Towards improved prediction of compound heat and drought extremes by CWRF downscaling

Given their profound socio-economic impact and increasing occurrence, compound heat and drought extremes (CHDEs) have become a focal point of widespread concern. Numerous studies have attempted to reproduce and predict these extremes using general circulation models (GCMs); however, the performance of these models in capturing extreme events remains controversial. This study presents an improved historical simulation of CHDEs over China by using the regional Climate-Weather Research and Forecasting model (CWRF) to downscale the projections of two GCMs that participated in the Coupled Model Intercomparison Project Phase 6. The CWRF downscaling improved GCMs in capturing the thresholds of extreme hot and extreme dry conditions and demonstrates a better agreement with observations in the temporal trends and spatial patterns of extreme heat and extreme drought events.
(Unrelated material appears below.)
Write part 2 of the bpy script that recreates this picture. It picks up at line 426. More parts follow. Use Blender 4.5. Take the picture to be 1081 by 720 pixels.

The performance of CWRF downscaling to reproduce CHDEs also surpasses that of GCMs, with an even greater enhancement compared to univariate extreme events. The improvement is particularly pronounced in sub-humid areas, which is primarily attributed to the enhanced simulation of temperature-precipitation coupling relationships by CWRF downscaling. This superiority is found to be associated with the finer land surface processes and land-atmosphere interaction processes of CWRF. This study highlights the important role of land-atmosphere interactions in shaping CHDEs and the efficacy of using regional climate models to reduce uncertainty in extreme event simulations.